Place Where You Live:

Custer, SD

Reflections in the Snow

The snow fell and the light from the City drifted up in the stillness, reflecting back to the now white yard, gardens, lanes, streets, and roofs of Custer, and the darkness withered as the snow fell in that odd paradox of an early winter night. Gone was the usual quilted pattern of color, the spectacle of merry summer, a vision remembered through squinting eyes in a rearview mirror, the present now gentle, thoughtful, like a silent film. Trackless, noiseless, and pure, snow hid the scars of the world, the stumbles and triumphs of the past, reflecting the moment through the window.
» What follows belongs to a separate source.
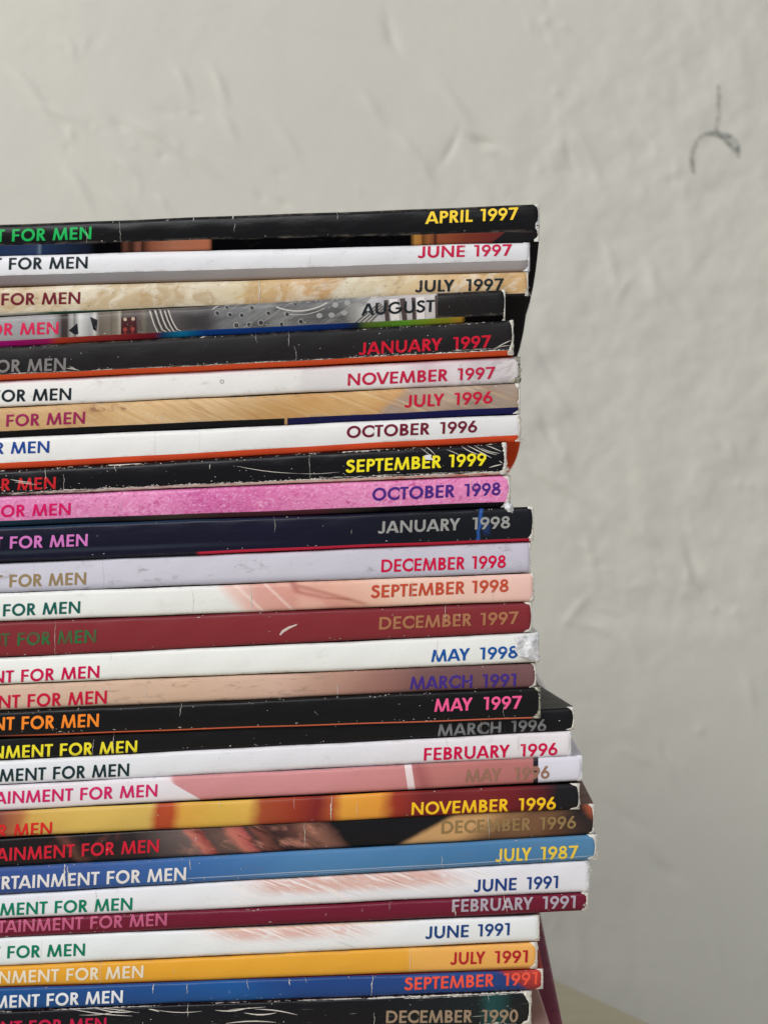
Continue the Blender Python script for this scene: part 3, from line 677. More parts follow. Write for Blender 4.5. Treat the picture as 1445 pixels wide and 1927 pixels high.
mag('pink mottled magazine dated OCTOBER 1998 in purple', 959, (933, 893), (991, 955), [(-50, (222, 134, 184)), (100, (220, 134, 182)), (300, (224, 136, 186)), (380, (208, 104, 166)), (500, (214, 114, 170)), (650, (224, 136, 184)), (1000, (228, 134, 188))],
    [title(-15, 974, 133, 969, 22.6, (212, 16, 96))]+date('OCTOBER', '1998', 700, 856, 873, 942, 942.5, 931.5, 23.8, (72, 36, 128)), band=10,
    bands=[(0, (36, 58, 76)), (130, (40, 54, 66)), (230, (44, 40, 44)), (330, (70, 60, 54)), (420, (70, 44, 48)), (600, (84, 44, 52)), (650, (60, 50, 46)), (720, (24, 22, 26)), (1000, (26, 25, 30))],
    over=[dict(c=(176, 52, 128), n=(.045, .06, .50, .70, .5), a=.7, d=2.2), dict(c=(242, 182, 216), n=(.09, .11, .50, .68, .3), a=.7, d=2.0), dict(c=(186, 44, 112), n=(.05, .10, .60, .70, .8), a=.55, d=2.5)], mott=.12, mott_s=(.12, .2), dy=.1, rim=4.5, wear=.3, corner=10, fleck=8, smudge=0)
mag('dark navy magazine dated JANUARY 1998 in silver with a blue streak', 1003, (991, 953), (1059, 1018), [(-50, (12, 13, 36)), (500, (13, 12, 38)), (700, (11, 13, 32)), (800, (11, 14, 22)), (895, (12, 16, 24)), (1010, (16, 18, 24))],
    [title(19, 1032.5, 165, 1027.5, 22.8, (206, 118, 190))]+date('JANUARY', '1998', 712, 866, 888, 960, 1004, 993.8, 22.6, (150, 150, 148)), band=5, bands=[(0, (40, 42, 52)), (370, (40, 40, 50)), (376, (196, 48, 72)), (1000, (180, 40, 60))],
    over=[dict(c=(44, 92, 168), x=(903, 909), s=3, w=4, sh=.12, a=.85), dict(c=(30, 58, 110), x=(910, 921), s=5, w=4, y=(20, 48), sy=8, a=.7), dict(c=(34, 58, 84), y=(-2, 4), sy=3, x=(-700, 420), s=200, a=.7), dict(c=(60, 70, 82), y=(45, 52), sy=3, x=(-700, 420), s=200, a=.4)], warp=3, warp_s=.08, shear=-.1, dy=-.35, rim=4.2, wear=.25, fleck=22, smudge=0, rough=.28)  # blue streaks are print; top and lower strips at left are painted sheen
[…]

My mind wandered around the rim of memory to the hike I did not take up the middle of French Creek with our grandchildren, digital images, kneeling in the water, catching tiny trout. They sit half in, half out of the ripples, smiles on beautiful little faces.

My eyes refocus on the snow and the brightness filtering through the black pine trees across the way. There is something sinister there, flashes of chaos and I am kneeling on a little dirt road, the heat and dust passing over my boots, the dark smoke of many trees burning intensely, very close, ripping the air like canvas tearing. Scouts speaking softly on radios, urgently…we must move from this place. I stare at the ground where something unspeakable happened, where metal turned to liquid in a river of tortured silver. I peer through the smoke and dust to try to see the seared ground. There is something there, a shape. It is a number burned in hardened steel, a vehicle dog tag, the number of a fire engine wired to the engine block against the day we would need to know. We will give it to our friends to use in memory of this place where Trampus Haskvitz died.

I’m so thankful for the good things, so sorry for the hard things, so glad to be here in the falling snow in Custer, South Dakota, in this last best place in this wonderful and terrible year.